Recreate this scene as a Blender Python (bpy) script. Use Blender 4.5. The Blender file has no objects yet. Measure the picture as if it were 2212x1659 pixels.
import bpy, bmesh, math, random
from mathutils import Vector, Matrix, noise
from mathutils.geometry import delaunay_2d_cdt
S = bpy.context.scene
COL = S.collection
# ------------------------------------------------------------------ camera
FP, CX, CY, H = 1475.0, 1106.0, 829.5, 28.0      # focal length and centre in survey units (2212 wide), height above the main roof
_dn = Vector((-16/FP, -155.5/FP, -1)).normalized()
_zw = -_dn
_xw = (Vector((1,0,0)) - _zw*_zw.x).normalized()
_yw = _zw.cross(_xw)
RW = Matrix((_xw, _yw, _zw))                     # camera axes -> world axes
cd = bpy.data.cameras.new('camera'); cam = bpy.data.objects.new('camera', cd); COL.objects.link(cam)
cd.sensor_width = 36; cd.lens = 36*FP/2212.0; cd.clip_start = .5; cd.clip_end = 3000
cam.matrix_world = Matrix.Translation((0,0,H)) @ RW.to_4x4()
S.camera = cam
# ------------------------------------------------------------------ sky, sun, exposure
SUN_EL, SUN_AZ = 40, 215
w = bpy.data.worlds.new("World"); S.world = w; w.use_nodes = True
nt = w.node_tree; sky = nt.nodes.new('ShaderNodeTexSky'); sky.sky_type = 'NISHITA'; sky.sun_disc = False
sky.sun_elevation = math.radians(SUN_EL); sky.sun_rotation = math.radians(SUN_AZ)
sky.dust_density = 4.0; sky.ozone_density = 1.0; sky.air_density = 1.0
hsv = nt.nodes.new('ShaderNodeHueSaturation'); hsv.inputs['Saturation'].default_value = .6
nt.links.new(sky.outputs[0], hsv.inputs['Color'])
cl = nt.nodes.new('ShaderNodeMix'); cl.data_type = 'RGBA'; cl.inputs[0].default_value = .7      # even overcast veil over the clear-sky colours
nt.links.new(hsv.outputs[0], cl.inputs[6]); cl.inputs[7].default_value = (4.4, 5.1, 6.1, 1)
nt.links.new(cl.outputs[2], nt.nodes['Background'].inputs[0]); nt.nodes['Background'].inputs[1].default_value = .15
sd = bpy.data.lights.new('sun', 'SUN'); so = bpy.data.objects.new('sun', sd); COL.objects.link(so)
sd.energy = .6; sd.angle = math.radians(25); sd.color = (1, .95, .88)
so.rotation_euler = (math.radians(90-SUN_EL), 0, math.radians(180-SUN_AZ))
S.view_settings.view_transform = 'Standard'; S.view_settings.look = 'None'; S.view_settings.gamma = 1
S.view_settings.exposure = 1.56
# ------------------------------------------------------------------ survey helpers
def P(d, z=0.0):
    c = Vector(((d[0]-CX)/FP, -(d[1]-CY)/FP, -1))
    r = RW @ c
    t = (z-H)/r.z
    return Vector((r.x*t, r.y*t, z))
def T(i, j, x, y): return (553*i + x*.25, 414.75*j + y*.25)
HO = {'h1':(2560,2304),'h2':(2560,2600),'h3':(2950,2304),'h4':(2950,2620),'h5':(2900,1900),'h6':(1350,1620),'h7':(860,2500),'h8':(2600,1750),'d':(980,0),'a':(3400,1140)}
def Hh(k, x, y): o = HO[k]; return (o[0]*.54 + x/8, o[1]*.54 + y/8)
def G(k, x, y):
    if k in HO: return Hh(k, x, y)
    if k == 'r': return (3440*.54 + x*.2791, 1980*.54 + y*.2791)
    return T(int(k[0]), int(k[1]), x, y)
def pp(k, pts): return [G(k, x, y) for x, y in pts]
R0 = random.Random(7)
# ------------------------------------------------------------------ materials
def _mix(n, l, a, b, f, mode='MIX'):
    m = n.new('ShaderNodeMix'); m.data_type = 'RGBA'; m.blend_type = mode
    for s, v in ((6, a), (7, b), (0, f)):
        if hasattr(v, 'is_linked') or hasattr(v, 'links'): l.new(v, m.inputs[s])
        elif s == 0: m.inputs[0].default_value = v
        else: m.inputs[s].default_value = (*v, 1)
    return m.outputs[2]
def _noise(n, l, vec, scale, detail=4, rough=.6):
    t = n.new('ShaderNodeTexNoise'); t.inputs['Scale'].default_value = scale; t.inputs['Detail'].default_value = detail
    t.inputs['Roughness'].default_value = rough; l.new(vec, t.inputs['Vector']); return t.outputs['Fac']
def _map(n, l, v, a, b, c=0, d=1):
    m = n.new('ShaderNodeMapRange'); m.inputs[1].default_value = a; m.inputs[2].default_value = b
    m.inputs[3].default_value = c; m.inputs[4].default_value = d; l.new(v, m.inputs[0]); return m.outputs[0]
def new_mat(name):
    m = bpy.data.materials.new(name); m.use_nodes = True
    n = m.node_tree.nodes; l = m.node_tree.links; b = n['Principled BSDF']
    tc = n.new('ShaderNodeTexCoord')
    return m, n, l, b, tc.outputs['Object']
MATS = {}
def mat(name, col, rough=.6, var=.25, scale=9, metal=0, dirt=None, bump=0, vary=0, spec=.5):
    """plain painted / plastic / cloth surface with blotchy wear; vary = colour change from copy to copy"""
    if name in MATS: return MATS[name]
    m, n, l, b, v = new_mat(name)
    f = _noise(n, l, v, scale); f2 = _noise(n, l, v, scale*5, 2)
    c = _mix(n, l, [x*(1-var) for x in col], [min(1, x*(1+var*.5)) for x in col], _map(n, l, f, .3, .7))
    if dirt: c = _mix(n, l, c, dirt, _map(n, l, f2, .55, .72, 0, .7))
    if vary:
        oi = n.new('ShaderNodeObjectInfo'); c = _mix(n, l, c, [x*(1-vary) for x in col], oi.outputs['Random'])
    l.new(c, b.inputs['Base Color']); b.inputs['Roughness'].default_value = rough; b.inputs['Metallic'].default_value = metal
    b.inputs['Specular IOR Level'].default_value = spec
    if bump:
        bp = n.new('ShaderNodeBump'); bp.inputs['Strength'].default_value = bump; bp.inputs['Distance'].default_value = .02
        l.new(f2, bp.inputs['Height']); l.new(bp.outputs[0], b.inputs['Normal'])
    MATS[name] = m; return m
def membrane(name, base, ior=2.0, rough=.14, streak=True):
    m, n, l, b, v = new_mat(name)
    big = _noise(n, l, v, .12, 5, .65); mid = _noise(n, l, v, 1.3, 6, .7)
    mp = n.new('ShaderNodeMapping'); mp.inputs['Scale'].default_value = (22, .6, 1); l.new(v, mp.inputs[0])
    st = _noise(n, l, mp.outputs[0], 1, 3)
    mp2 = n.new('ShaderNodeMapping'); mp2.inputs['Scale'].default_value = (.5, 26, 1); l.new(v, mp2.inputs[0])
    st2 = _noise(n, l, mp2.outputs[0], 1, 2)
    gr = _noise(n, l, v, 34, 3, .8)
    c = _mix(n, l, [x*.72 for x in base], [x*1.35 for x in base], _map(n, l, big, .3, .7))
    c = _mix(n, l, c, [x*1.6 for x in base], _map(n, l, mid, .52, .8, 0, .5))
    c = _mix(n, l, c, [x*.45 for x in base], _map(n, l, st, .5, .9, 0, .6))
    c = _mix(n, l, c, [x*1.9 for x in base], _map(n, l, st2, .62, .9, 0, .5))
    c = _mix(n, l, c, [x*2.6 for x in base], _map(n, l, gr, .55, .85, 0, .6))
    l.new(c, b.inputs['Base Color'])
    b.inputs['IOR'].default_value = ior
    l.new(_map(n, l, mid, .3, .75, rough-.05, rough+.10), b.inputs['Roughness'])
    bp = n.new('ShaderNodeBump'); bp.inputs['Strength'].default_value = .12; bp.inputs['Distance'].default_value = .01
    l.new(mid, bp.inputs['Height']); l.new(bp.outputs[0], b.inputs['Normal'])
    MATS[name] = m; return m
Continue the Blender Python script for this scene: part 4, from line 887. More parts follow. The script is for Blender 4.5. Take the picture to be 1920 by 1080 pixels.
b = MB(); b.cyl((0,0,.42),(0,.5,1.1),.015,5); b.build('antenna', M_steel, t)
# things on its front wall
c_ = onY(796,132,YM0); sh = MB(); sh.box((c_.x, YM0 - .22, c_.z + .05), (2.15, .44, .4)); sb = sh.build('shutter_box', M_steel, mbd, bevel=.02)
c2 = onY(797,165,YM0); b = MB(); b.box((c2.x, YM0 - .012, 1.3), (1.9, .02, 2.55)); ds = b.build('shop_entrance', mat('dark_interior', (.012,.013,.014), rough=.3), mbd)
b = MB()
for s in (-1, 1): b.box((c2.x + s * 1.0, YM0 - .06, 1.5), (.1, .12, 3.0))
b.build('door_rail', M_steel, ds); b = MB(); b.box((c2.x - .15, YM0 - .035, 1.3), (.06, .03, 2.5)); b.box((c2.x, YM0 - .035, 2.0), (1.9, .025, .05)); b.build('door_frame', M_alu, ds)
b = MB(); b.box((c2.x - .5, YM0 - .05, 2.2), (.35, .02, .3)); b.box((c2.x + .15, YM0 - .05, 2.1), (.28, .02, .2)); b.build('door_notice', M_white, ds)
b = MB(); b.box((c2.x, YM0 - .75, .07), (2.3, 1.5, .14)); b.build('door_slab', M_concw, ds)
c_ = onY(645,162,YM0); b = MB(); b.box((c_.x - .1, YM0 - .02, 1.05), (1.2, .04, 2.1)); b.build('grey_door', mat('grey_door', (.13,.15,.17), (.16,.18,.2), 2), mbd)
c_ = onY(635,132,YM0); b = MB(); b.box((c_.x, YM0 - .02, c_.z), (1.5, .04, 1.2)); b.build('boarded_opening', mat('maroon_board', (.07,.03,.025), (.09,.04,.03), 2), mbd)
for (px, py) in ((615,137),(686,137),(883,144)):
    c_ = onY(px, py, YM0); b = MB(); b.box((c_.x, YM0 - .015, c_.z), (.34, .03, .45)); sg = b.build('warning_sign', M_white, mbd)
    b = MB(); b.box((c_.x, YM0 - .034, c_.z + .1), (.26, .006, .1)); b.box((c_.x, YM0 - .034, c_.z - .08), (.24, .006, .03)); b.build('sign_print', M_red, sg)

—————

PROBLEM
Repeat only what runs from the line holding "Continue the Blender" to the end of the data, keeping every line exactly as written, first and last included.

SOLUTION
Continue the Blender Python script for this scene: part 4, from line 887. More parts follow. The script is for Blender 4.5. Take the picture to be 1920 by 1080 pixels.
b = MB(); b.cyl((0,0,.42),(0,.5,1.1),.015,5); b.build('antenna', M_steel, t)
# things on its front wall
c_ = onY(796,132,YM0); sh = MB(); sh.box((c_.x, YM0 - .22, c_.z + .05), (2.15, .44, .4)); sb = sh.build('shutter_box', M_steel, mbd, bevel=.02)
c2 = onY(797,165,YM0); b = MB(); b.box((c2.x, YM0 - .012, 1.3), (1.9, .02, 2.55)); ds = b.build('shop_entrance', mat('dark_interior', (.012,.013,.014), rough=.3), mbd)
b = MB()
for s in (-1, 1): b.box((c2.x + s * 1.0, YM0 - .06, 1.5), (.1, .12, 3.0))
b.build('door_rail', M_steel, ds); b = MB(); b.box((c2.x - .15, YM0 - .035, 1.3), (.06, .03, 2.5)); b.box((c2.x, YM0 - .035, 2.0), (1.9, .025, .05)); b.build('door_frame', M_alu, ds)
b = MB(); b.box((c2.x - .5, YM0 - .05, 2.2), (.35, .02, .3)); b.box((c2.x + .15, YM0 - .05, 2.1), (.28, .02, .2)); b.build('door_notice', M_white, ds)
b = MB(); b.box((c2.x, YM0 - .75, .07), (2.3, 1.5, .14)); b.build('door_slab', M_concw, ds)
c_ = onY(645,162,YM0); b = MB(); b.box((c_.x - .1, YM0 - .02, 1.05), (1.2, .04, 2.1)); b.build('grey_door', mat('grey_door', (.13,.15,.17), (.16,.18,.2), 2), mbd)
c_ = onY(635,132,YM0); b = MB(); b.box((c_.x, YM0 - .02, c_.z), (1.5, .04, 1.2)); b.build('boarded_opening', mat('maroon_board', (.07,.03,.025), (.09,.04,.03), 2), mbd)
for (px, py) in ((615,137),(686,137),(883,144)):
    c_ = onY(px, py, YM0); b = MB(); b.box((c_.x, YM0 - .015, c_.z), (.34, .03, .45)); sg = b.build('warning_sign', M_white, mbd)
    b = MB(); b.box((c_.x, YM0 - .034, c_.z + .1), (.26, .006, .1)); b.box((c_.x, YM0 - .034, c_.z - .08), (.24, .006, .03)); b.build('sign_print', M_red, sg)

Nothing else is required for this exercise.